Militares por trás da ascensão de Bolsonaro
Presidente ecoa um sentimento arraigado nas Forças Armadas de que o PT tentou levar o país para o socialismo
O que o general Villas Bôas, então comandante do Exército, conversou com
o candidato Jair Bolsonaro não saberemos tão cedo, ou nunca. Mas
sabemos que Bolsonaro atribui a ele ter chegado à Presidência da
República e, juntando pedaços de narrativas, desenha-se uma versão muito
próxima do que ocorreu nos bastidores militares nos últimos anos. O general Augusto Heleno, ministro-chefe do Gabinete de Segurança
Institucional (GSI), deu informações preciosas na entrevista ao “J10” da
Globonews quarta-feira. Disse, por exemplo, que os militares perceberam
que o que chamou de “efeito Bolsonaro” poderia ajudar a que
participassem da vida política num momento em que a situação no país era
de “grande calamidade”.
Ficou-se sabendo também que quando Bolsonaro fala em “livrar o país do
socialismo”, não está falando à toa. Ecoa um sentimento arraigado nas
Forças Armadas de que o PT tentou levar o país para o socialismo, num
esquema regional montado pelo Foro de São Paulo, agrupamento de esquerda
coordenado por Lula e Fidel Castro que chegou a ter quase o monopólio
político dos governos da América Latina. Essa desconfiança em relação ao PT se deve a fatos concretos. A então
presidente Dilma chegou a consultar as Forças Armadas sobre a decretação
do estado de emergência para evitar a votação de seu impeachment, e foi
rechaçada.
Consumada a derrota política, uma análise do Diretório Nacional do PT
lamentou que o partido tenha sido descuidado na reforma do Estado,
citando, entre outras ações, a não interferência nos currículos das
academias militares. Este “sincericídio” petista confirmou a intenção de
controlar a formação militar, o que estava implícito em um decreto
assinado pela presidente Dilma em setembro de 2015, transferindo para o
Ministério da Defesa, ocupado pelo PT, poderes aparentemente
burocráticos, mas que dariam margem justamente à interferência nos
currículos das escolas militares, um sistema definido pelo general
Heleno como “primoroso”.
O decreto foi neutralizado por outro, mas a nota do Diretório Nacional
do PT mostrou que realmente o partido tinha entre suas prioridades o
aparelhamento do ensino nas escolas e centros de formação militares. A possibilidade de Lula, através de uma manobra jurídica, poder disputar
a eleição presidencial mesmo depois de ter sido condenado em segunda
instância inquietava os militares próximos ao general Villas Bôas. Na véspera do julgamento de um habeas corpus de Lula no Supremo Tribunal
Federal (STF), o general Villas Bôas divulgou um tuíte advertindo:
“Nessa situação que vive o Brasil, resta perguntar às instituições e ao
povo quem realmente está pensando no bem do país e das gerações futuras e
quem está preocupado apenas com interesses pessoais?”.

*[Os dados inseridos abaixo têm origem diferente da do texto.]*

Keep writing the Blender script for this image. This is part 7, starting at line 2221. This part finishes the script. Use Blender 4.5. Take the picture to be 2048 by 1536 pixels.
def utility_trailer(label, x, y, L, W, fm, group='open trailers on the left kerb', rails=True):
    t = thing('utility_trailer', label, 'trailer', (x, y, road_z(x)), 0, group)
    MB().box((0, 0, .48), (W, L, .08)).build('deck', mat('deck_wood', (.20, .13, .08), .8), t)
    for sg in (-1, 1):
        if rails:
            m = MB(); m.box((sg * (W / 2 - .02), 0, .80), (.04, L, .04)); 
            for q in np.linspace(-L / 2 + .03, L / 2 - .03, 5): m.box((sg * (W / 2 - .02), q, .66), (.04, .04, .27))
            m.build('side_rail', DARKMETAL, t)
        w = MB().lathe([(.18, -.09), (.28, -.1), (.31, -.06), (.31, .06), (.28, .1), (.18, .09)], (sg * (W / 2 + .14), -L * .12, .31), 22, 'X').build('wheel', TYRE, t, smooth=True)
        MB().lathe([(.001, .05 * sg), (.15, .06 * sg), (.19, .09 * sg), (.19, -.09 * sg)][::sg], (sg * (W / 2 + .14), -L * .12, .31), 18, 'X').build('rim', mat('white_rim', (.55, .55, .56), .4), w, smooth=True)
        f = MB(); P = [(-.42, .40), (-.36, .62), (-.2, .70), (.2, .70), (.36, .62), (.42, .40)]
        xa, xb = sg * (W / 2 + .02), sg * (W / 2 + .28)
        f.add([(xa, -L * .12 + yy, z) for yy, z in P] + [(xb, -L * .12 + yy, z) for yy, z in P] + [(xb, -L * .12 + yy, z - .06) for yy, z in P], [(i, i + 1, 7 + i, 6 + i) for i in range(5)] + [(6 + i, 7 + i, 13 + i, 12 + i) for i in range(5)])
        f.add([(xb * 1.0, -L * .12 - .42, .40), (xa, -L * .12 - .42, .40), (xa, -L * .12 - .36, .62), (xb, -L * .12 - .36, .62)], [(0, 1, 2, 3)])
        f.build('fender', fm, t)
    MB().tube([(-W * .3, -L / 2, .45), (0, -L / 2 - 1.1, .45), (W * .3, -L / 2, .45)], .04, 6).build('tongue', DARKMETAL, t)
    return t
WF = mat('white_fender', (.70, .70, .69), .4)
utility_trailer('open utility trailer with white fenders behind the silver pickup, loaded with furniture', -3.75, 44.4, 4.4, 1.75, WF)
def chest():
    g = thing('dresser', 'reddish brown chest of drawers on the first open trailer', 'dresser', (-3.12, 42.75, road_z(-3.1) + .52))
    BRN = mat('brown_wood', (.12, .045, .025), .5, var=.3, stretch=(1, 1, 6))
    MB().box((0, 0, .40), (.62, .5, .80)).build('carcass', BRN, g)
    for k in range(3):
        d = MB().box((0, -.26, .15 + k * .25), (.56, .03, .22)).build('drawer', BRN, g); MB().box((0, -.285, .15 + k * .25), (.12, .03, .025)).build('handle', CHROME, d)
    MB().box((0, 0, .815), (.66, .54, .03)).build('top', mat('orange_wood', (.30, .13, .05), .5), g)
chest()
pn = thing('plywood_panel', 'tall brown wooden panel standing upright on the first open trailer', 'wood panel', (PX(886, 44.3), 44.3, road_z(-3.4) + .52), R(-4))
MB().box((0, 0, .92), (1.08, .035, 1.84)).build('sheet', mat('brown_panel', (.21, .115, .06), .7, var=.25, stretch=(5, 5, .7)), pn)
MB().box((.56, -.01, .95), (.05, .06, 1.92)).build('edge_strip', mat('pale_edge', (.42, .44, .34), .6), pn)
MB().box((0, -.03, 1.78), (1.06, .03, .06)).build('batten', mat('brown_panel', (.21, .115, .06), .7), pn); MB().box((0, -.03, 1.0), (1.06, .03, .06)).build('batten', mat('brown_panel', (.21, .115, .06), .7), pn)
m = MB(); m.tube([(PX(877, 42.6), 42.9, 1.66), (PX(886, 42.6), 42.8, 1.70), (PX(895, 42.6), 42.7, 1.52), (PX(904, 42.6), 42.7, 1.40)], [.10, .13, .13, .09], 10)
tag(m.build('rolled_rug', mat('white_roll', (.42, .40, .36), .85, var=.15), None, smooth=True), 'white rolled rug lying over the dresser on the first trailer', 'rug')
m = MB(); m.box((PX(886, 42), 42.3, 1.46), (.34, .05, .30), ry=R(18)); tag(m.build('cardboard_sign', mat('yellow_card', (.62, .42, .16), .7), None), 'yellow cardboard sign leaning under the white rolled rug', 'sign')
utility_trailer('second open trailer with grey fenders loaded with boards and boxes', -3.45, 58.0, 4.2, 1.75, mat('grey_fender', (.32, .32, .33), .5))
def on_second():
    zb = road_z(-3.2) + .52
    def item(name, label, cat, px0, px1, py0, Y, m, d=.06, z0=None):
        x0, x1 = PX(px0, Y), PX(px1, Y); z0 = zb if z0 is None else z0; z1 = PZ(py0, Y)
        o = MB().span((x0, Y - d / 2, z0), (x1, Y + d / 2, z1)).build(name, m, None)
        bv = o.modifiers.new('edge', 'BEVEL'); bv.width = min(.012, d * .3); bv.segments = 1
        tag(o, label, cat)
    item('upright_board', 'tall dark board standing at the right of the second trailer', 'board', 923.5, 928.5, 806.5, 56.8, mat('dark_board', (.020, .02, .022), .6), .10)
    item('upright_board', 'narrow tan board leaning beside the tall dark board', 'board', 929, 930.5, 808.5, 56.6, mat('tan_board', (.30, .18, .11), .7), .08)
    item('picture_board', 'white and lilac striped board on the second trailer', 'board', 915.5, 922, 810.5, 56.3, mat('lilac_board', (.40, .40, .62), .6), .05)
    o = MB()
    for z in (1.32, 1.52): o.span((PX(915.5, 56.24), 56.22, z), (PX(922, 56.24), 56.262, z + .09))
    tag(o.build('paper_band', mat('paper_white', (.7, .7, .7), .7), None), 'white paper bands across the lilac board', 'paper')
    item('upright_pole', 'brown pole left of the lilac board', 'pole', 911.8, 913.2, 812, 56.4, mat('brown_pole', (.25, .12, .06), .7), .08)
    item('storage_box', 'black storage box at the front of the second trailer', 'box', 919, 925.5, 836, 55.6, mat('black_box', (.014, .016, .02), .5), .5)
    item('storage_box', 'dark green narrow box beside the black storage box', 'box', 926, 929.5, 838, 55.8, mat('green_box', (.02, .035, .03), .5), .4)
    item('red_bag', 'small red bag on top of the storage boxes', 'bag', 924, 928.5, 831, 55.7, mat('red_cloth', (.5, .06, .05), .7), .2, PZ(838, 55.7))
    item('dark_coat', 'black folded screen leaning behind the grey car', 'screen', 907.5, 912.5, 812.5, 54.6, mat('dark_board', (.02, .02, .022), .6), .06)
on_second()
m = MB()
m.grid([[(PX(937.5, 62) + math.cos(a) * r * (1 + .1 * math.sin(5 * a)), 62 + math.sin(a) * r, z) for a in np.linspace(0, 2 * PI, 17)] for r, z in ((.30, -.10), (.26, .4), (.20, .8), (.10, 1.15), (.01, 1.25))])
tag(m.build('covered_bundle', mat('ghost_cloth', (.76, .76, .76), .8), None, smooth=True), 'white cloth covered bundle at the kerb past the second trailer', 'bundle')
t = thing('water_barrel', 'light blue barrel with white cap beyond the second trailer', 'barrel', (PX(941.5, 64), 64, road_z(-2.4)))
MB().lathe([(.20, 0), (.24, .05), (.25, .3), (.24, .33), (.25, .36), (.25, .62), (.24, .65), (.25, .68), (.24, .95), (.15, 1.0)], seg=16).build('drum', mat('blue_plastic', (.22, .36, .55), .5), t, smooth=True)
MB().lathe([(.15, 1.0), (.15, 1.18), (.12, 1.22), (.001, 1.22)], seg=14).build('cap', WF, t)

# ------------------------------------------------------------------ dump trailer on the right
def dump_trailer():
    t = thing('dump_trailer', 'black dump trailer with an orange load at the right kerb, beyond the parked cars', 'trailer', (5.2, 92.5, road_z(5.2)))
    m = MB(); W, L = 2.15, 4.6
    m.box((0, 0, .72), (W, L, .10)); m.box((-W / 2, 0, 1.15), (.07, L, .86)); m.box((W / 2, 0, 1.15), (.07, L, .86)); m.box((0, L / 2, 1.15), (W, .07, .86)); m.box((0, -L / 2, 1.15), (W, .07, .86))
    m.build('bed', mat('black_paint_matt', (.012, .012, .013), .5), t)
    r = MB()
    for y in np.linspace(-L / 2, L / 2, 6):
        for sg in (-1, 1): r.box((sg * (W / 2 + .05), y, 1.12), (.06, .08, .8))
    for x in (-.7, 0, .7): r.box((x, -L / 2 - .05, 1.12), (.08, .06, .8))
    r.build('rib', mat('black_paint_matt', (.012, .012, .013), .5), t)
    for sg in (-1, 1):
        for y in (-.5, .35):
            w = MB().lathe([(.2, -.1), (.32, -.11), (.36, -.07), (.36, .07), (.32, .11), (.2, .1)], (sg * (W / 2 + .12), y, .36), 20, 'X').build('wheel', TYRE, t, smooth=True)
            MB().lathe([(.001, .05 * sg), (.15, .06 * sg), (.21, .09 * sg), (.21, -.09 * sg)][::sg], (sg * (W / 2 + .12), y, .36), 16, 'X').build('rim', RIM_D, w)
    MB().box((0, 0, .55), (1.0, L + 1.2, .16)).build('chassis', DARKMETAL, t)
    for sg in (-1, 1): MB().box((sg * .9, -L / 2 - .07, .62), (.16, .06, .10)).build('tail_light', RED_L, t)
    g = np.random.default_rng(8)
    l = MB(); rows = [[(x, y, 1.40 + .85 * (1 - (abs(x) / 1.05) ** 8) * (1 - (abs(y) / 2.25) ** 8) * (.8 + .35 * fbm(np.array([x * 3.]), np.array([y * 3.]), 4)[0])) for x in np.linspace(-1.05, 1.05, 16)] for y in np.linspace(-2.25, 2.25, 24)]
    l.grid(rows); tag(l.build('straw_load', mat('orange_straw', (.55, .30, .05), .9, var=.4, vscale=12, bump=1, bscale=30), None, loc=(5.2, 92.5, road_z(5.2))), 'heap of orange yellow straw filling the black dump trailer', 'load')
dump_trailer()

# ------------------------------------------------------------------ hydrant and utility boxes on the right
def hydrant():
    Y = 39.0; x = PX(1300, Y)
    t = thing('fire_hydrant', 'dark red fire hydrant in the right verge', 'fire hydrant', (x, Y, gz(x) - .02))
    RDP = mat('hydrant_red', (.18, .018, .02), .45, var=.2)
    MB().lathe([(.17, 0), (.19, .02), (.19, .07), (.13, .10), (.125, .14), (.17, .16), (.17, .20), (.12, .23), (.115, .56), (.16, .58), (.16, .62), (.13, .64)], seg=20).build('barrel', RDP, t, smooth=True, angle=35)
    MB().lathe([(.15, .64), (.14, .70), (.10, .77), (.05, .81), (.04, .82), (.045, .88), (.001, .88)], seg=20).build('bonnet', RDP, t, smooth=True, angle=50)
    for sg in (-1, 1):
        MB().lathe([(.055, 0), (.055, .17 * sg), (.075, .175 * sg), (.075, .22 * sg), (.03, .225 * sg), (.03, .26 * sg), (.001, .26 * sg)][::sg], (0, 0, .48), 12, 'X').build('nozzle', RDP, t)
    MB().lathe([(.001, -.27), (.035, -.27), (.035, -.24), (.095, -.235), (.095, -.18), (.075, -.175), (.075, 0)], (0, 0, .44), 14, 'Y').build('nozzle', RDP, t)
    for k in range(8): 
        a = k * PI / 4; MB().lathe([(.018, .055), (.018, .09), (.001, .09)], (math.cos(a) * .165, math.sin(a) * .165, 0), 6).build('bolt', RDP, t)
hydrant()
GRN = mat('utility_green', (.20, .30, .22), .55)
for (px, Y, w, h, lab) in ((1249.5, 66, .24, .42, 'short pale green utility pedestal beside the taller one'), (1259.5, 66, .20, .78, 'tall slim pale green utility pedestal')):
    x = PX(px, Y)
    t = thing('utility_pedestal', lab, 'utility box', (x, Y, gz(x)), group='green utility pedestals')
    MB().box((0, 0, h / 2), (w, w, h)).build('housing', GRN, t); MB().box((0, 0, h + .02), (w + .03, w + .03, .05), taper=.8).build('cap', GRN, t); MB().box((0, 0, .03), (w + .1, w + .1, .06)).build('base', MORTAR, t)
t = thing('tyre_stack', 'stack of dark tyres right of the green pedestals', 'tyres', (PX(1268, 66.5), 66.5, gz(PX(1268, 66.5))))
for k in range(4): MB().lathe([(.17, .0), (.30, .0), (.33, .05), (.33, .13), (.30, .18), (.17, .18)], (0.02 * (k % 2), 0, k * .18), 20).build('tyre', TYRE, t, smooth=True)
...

A mensagem foi vista como uma pressão sobre o Supremo, e o próprio
general Villas Bôas admite que ali “nós conscientemente trabalhamos
sabendo que estávamos no limite. Mas sentimos que a coisa poderia fugir
ao nosso controle se eu não me expressasse. Porque outras pessoas,
militares da reserva e civis identificados conosco, estavam se
pronunciando de maneira mais enfática”. Um deles era o general quatro estrelas Hamilton Mourão, íntimo de Villas
Bôas, a quem chama de VB, que o considera “uma figura fantástica, um
grande soldado”. Ainda na ativa, defendeu a intervenção militar caso as
crises por que o país passa não fossem resolvidas pelos poderes
constitucionais. E permitiu uma homenagem a favor do "torturador"
[nada existe em termos jurídicos, transitado em julgado que considere o HERÓI dos Brasileiros, coronel Carlos Alberto Brilhante Ustra, um torturador.] Brilhante Ustra, a quem chamou, em entrevista à Globonews, de “meu
herói”.
Foi transferido para um cargo burocrático e advertido, mas continuou
próximo de VB e do general Heleno, que o defendeu na ocasião em nota no
Facebook. Hoje, Mourão é o vice-presidente da República. Outra prova da influência do general Heleno: a maioria dos militares do
primeiro e segundo escalões do novo governo, assim como ele, chefiou
missões de Paz da ONU, no Haiti ou em outras áreas. Chefes militares que
se destacaram em ações de combate. Não é por coincidência, portanto,
que o general Fernando Azevedo e Silva, hoje ministro da Defesa do
governo Bolsonaro, foi colocado anteriormente como assessor do
presidente Dias Toffoli no Supremo Tribunal Federal (STF).